[DATASET EXTRACT start]

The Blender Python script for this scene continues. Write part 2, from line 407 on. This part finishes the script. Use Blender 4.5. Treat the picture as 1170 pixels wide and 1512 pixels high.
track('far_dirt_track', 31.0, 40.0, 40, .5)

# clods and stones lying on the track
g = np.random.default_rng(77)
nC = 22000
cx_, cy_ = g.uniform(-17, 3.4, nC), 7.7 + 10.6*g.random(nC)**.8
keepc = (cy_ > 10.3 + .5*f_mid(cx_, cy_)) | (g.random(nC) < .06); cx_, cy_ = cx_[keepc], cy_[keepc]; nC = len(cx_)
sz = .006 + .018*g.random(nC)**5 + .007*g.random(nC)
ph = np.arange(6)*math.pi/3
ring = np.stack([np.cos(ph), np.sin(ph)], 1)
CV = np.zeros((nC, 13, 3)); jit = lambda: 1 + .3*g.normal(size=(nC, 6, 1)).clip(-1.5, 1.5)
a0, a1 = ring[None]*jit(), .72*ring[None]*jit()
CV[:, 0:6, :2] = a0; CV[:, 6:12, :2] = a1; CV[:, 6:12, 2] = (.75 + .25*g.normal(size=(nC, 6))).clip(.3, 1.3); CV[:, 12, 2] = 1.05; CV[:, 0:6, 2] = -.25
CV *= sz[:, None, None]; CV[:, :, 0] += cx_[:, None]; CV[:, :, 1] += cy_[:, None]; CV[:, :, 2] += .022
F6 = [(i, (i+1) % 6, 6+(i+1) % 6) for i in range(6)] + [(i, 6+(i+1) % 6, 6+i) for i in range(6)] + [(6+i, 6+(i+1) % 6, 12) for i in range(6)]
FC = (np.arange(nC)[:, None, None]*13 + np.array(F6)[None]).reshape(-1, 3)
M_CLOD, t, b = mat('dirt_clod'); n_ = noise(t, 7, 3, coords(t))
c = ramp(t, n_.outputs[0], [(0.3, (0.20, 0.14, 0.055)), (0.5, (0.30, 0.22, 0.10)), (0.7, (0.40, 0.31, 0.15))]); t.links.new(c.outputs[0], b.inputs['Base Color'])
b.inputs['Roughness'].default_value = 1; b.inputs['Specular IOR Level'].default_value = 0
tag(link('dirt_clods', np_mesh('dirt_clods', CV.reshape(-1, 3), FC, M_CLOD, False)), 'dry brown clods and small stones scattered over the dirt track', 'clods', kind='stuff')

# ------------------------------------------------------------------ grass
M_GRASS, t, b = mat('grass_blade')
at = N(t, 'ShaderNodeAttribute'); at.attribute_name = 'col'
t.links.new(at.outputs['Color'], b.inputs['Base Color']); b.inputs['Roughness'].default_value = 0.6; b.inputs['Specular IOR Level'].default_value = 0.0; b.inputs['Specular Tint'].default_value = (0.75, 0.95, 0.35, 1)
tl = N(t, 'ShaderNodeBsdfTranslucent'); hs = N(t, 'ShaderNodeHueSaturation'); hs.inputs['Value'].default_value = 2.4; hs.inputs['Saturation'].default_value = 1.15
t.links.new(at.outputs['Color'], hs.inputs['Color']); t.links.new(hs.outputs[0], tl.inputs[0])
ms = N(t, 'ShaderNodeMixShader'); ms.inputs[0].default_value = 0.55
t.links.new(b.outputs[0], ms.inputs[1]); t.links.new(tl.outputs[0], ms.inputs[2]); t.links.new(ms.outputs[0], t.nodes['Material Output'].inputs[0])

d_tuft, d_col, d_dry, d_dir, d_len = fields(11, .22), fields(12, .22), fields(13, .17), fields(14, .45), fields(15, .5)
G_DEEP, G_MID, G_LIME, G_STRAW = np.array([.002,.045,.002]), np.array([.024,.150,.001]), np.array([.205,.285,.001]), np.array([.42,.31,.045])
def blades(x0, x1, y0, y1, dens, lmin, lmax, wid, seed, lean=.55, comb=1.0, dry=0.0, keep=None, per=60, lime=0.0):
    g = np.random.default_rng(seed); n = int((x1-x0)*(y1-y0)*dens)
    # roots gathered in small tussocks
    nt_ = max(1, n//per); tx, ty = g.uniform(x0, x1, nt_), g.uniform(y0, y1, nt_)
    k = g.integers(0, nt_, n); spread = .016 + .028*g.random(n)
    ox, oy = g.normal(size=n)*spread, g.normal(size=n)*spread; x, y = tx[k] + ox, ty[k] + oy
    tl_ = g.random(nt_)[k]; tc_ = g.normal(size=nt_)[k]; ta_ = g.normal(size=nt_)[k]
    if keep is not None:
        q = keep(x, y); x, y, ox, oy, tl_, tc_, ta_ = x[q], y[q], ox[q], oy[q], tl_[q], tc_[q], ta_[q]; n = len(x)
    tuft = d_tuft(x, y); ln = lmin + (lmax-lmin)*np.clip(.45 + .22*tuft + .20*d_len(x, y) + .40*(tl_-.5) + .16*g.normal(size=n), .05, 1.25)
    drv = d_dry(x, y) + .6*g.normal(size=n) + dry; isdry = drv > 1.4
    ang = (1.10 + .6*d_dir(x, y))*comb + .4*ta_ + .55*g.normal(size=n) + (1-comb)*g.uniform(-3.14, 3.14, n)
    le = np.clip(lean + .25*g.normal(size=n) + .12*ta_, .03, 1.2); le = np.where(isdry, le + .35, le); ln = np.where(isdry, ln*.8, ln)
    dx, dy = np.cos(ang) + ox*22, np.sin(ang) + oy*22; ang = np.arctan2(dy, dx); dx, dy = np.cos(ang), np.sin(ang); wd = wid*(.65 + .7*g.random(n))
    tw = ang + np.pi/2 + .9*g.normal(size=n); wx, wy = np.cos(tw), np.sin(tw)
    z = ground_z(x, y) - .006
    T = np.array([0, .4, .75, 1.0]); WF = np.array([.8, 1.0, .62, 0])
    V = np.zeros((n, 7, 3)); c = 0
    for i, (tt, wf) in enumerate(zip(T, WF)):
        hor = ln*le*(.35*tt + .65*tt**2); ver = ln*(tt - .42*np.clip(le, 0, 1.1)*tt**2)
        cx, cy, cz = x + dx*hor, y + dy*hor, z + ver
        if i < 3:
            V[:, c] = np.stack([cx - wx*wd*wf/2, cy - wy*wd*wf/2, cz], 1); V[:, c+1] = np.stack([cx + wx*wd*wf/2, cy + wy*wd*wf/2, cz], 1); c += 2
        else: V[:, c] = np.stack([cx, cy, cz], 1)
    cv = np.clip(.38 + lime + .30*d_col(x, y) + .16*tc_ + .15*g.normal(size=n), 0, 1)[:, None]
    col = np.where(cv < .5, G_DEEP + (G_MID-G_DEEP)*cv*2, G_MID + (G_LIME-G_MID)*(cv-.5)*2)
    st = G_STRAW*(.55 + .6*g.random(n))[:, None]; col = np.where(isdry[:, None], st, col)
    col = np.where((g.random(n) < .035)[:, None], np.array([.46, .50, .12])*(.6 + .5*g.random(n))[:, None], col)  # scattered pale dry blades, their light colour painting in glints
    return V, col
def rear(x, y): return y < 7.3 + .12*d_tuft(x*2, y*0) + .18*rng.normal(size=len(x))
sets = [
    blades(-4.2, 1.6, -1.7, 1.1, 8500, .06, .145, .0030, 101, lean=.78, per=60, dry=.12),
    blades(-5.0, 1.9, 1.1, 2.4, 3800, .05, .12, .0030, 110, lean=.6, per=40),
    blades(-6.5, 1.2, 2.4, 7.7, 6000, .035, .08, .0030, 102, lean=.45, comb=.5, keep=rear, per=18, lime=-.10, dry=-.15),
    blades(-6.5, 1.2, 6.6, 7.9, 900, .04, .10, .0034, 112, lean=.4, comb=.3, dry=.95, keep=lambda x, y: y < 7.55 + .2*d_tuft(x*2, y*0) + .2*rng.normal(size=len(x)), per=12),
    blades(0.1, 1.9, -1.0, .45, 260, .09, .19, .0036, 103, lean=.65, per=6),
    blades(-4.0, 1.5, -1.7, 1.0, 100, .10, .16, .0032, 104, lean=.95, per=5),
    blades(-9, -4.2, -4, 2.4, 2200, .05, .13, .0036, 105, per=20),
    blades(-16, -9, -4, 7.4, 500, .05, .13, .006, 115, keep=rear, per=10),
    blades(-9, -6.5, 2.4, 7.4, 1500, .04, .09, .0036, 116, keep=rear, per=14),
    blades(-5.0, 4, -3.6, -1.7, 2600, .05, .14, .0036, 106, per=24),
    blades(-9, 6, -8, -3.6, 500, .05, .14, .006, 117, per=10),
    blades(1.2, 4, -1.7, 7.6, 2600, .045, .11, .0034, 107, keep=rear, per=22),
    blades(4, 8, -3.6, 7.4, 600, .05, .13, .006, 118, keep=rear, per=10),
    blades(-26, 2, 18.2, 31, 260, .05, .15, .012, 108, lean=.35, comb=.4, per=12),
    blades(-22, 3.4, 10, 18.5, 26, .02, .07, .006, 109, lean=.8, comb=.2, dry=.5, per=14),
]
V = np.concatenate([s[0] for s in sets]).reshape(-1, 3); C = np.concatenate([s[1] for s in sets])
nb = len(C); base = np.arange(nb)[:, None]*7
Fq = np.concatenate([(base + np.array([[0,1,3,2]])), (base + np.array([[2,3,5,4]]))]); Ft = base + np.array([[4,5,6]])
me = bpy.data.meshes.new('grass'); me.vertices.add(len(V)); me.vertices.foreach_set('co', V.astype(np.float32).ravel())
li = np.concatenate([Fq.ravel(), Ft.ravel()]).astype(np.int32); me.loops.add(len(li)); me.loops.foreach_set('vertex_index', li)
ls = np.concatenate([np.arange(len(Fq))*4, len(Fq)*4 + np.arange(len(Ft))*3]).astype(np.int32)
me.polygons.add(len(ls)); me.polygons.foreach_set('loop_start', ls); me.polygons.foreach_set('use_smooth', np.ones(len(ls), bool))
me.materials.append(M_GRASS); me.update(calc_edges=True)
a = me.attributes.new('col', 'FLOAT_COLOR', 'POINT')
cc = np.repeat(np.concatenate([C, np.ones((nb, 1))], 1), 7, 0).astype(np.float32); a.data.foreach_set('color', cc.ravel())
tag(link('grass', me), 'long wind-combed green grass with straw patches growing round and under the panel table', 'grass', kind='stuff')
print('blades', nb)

[DATASET EXTRACT end]

**EXERCISE OBJECTIVE**: Only the lines from the opening of the material through the line with "track('far_dirt_track', 31.0, 40.0, 40, .5)" should be echoed, exactly as written.

**EXERCISE ANSWER**:
The Blender Python script for this scene continues. Write part 2, from line 407 on. This part finishes the script. Use Blender 4.5. Treat the picture as 1170 pixels wide and 1512 pixels high.
track('far_dirt_track', 31.0, 40.0, 40, .5)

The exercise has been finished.